En effet, si les municipalités ont l’interdiction, depuis la loi de 1905, d’apposer des signes ou symboles religieux sur les bâtiments publics, Claire Hédon rappelle que « les usagers des services publics qui pénètrent dans un bâtiment public ne sont en aucun cas soumis à cette interdiction ». 

Par exemple, une personne qui vient en mairie faire établir une carte d’identité doit, certes, fournir une photo « sans couvre-chef », elle n’a aucune obligation de retirer son voile si elle en porte un, en mairie.
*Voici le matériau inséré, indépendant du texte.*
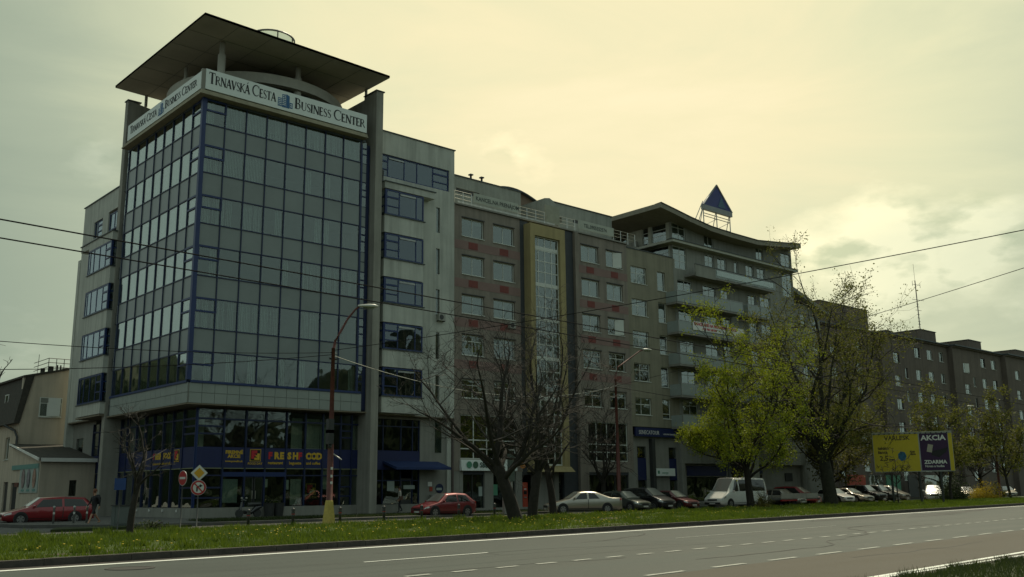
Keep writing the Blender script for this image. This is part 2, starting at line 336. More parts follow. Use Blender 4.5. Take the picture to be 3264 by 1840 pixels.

Elle doit, en revanche, conserver découvert « l’ovale du visage », de façon à pouvoir être reconnue. Ce rappel est d’autant plus nécessaire que le rapport cite le cas d’un préfet qui a interdit l’accès à une cérémonie d’accueil dans la citoyenneté française à une femme portant le voile. 

Concernant les élections, Claire Hédon rappelle également qu’un candidat a parfaitement le droit d’afficher son appartenance religieuse ; et que même élu, ce droit subsiste : la Cour de cassation a établi qu’un maire n’a pas le droit d’interdire le port de signes religieux ostensibles par les élus lors des réunions du conseil municipal. Mais attention : lorsqu’un élu agit en tant qu’agent de l’État, il est soumis à l’obligation de neutralité. 

Au moment des élections, là encore, les électeurs ne sont soumis à aucun principe de neutralité : il n’est pas légal de demander à une électrice de retirer son voile pour voter – sauf si celui-ci dissimule son visage. 

Enfin, la Défenseure des droits rappelle qu’une commune n’a pas le droit de refuser, au seul nom du principe de laïcité , la location d’une salle municipale à une association d’obédience religieuse. Deux conditions doivent être respectées : la location ne peut se faire à titre gratuit – sans quoi il s’agirait du financement d’un culte – et elle ne peut être que temporaire – afin que la salle ne devienne pas à destination cultuelle. En dehors de cela, la liberté de réunion et de religion imposent que les communes louent des salles à des associations cultuelles qui en font la demande dans les règles, dès lors que celles-ci sont disponibles et qu’il n’y a pas de risque de trouble à l’ordre public. 

Claire Hédon conclut son rapport en indiquant que bon nombre de discriminations ne sont pas forcément le fait d’une volonté politique mais, souvent, d’une mauvaise compréhension des règles touchant à la laïcité. Elles n’en sont pas moins graves, et peuvent avoir « des effets dévastateurs sur les victimes »  – pouvant même conduire à une aggravation, par réaction, du communautarisme. 

Ce rapport a le mérite de rappeler le droit et peut être lu comme un véritable guide du bon usage des règles en matière de laïcité.